Ano, mój wnusio to szatanista jest…
Dziadkowie i babcie często czepiają się nas, że jesteśmy zepsuci, że za ich czasów tak nie było. Jednak boją się oni przyznać, że byli większymi narwańcami niż my. Nie powiedzą nam, że sami mieli długie włosy, nosiły bluzki z wydatnym dekoltem, czy też uczestniczyli w takich awanturach, że nawet młodzieży polskiej w głowie by się to nie zmieściło. Aktualnie nasi dziadkowie i babcie wiodą spokojne życie, ale co byśmy powiedzieli, gdyby okazało się, że nasz własny, rodzony dziadziuś sam bawił się w okultyzm? I aktualnie ukrywa się przed mocami, których zwykły ludzki umysł by nie pojął? Tak, to mogłoby być ciekawe, nieprawdaż?

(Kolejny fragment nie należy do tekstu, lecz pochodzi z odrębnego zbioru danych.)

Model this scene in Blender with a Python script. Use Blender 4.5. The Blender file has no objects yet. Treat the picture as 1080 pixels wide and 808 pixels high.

Chodź, ukradniemy torebkę tej babie!
Dochodząc do sedna moich rozważań stwierdzić można według starego prawidła „to co niepozorne, to najniebezpieczniejsze”, że ludzie wieku podeszłego często potrafią być kimś innym, niż zdają się być na co dzień. Tak więc pamiętajcie o tym, gdy znowu pomyślicie, że wasza babcia jest nudna, a dziadek to zramolały staruch, który już nawet nie pamięta, jak ma na imię...
Przykłady „zgredów”:
1. Zygmunt Wiśniecki
Cytat: „Auuuu!!! Wrr!”
W każdym mieście jest stary, zrujnowany dom, którego wszyscy się boją, bo ponoć tam straszy. Większość okolicznych dzieciaków wie też, że tak naprawdę to mieszka tam jedna osoba. A dokładniej staruszek. Właśnie takim typem „zgreda” jest pan Wiśniecki. Zygmunt mieszka w swojej rezydencji śpiąc prawie cały czas. Dlaczego śpi? Bo jest stary… Ludzie! W bajki wierzycie? Tak naprawdę mieszkaniec opuszczonego domu za swojej młodości popadł w pewne problemy narkotykowe. Został zmuszony do wzięcia udziału w małym eksperymencie, mającym na celu stworzenie nowego specyfiku, który dawał „kopa”. Oczywiście „kopa” dawał, ale nie w tą stronę co trzeba. Narkotyk uwalniał w zażywającym go człowieku najgorsze cechy ludzkiego charakteru: żądzę krwi, dzikość, perwersje. Projekt zamknięto po tym, jak pan Wiśniecki zabił trzech naukowców gołymi rękami. Sam Zygmunt został wypuszczony na wolność. Nikt się nie spodziewał, że od jednej dawki uzależnił się on od używki, a zarazem udało mu się ukraść przepis na nią... Widzicie, narkotyk doprowadza do ogromnych strat energii. Tak więc pan W. co noc zażywa dawkę narkotyku i szaleje po mieście. Potem wraca do rezydencji i śpi cały dzień. Wszystko mogłoby być w porządku, jednak ostatnio Zygmunt troszeczkę pomylił skład narkotyku i stan euforii utrzymał się trochę dłużej. A ktoś będzie musiał wytłumaczyć tajemnicze morderstwa na obrzeżach miasta, niedaleko zresztą od starego, opuszczonego domu...
2. Roman Gunt
Cytat: „Hi…hihihih… huhu…haha! Hastur?”
Taaa… Pan Roman oszalał. Ale taki z niego dobry konserwator jest! Więc nikt nie zauważył nic dziwnego. Ani dziwacznych tatuaży pod uniformem „ciecia”, ani dziwnych zaśpiewów wydobywających się nocą z jego małego mieszkanka na parterze. Jaka tajemnica za tym stoi? Prosta sprawa. Pan Roman jest kultystą, który w latach młodości bawił się w kontakty z Nimi. I mu się trochę przeinaczyło w umyśle. Aktualnie nadal myśli, że rozmawia z Przedwiecznymi. Oczywiście to kłamstwo. Prawda? Prawda?
3. Wojciech Kowalczuk
Cytat: „Zabierz swoją mackę, psi pomiocie! Zaraz cię odeślę, skąd przypełzłeś!”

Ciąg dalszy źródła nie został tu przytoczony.